Hey, I work at a large IT firm (can be compared to Big Tech in the west, similar culture, similar scale of work), currently in the process of switching teams, interviewed with a bunch, ended up with a choice of 2.
The first team has great growth potential (they are young and intensively hiring), and it directly works with money, so it seems like a good place for an SWE to do projects that are meaningful on the scale of a company & to have an opportunity to grow as a manager (more opportunities to pick up an intern, as they hire - to become a mentor of new hires and lead projects with them as a part of my virtual team). They have an analytics team which prospects the important tasks, and when the tasks are done, the results are measured to calculate the profits.
The second team is special in that it deals with the subject area that interests me the most - they develop an analogue of Facebook Games (or ), and it hits home, as I got into SWEing to be a game dev (before I found out they get paid pennies ). This team has less potential for growth, to the point them may have no headcount for an intern, and the hiring of new members will be slower. Also, they do not work with money directly, rather with target metrics defined by business. But they also have an analytics team which proposes the tasks based on the projected metrics growth & they measure profits on task completion, so the aspect of delivering the measurable profits is present here as well.
I'm trying to choose the best team for my career goals - long-term growth from L4 -> L6. As far as I understand, that may be done through team-leading of through tech-leading.
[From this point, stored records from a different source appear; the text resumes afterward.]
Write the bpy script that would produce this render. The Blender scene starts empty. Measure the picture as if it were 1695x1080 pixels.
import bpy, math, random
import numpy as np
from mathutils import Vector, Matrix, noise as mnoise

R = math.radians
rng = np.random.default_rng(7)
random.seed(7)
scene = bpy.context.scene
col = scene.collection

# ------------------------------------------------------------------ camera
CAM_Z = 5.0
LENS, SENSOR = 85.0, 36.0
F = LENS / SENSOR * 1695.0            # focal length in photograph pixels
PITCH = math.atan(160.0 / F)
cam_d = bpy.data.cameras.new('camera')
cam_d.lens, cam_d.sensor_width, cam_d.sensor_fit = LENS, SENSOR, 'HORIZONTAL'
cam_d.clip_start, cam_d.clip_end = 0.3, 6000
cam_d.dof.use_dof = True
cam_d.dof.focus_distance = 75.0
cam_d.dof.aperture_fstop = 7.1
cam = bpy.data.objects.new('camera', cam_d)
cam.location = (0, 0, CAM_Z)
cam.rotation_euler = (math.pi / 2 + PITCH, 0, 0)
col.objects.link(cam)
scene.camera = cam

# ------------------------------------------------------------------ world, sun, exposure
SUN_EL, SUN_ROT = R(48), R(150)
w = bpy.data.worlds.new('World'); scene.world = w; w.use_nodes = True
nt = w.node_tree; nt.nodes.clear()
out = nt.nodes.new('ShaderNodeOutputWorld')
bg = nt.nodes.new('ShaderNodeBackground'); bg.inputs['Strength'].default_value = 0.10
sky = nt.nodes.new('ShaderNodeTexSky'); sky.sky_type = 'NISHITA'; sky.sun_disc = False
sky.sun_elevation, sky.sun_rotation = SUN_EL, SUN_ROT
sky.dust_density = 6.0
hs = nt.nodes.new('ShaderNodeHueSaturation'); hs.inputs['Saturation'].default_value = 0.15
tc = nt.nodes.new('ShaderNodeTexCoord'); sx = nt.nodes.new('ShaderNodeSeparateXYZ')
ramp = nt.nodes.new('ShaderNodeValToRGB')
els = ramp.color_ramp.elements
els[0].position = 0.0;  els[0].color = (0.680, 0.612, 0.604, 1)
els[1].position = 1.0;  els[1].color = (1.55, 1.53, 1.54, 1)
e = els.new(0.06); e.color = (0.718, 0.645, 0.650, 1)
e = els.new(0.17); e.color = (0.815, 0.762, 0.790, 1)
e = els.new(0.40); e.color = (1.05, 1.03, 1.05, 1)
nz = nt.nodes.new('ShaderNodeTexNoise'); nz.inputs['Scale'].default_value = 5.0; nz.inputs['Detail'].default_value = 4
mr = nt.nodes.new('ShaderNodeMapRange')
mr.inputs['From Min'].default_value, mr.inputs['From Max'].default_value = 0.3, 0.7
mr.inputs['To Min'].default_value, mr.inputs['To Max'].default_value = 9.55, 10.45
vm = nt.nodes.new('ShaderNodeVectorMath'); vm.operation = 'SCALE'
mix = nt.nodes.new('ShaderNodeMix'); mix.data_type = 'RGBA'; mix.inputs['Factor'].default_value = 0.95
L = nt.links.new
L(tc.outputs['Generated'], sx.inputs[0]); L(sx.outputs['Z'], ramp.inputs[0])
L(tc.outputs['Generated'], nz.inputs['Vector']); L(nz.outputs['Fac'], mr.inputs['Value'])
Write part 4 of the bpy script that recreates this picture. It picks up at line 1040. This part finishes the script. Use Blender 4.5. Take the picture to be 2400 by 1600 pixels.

I fully understand I'm not going to develop any games myself in team #2, but the fact that the subject area is the one I understand makes me feel like I'll have some morale boost in that I'll have an understanding of usefulness of the tasks i'm doing, as well as I'm seriously considering overworking for the next 1-1.5 years to perform better than peers & grow from L4 to L5, and it just feels like if I have more connection to the area of work, it'll be easier to pour extra effort, opposite to the area which I have little emotional connection with.
But this point about the "morale boost" might just be me wearing the rose-colored glasses, and I may be making a mistake trading a team with better potential for the one with seemingly more interesting scope.
In your experience which is better long-term - the team where work is work, but it's better for career goals, or the team where the work seems interesting, there's less direct career opportunities, but you feel like you are more likely to make your own via being more involved into the project you work on?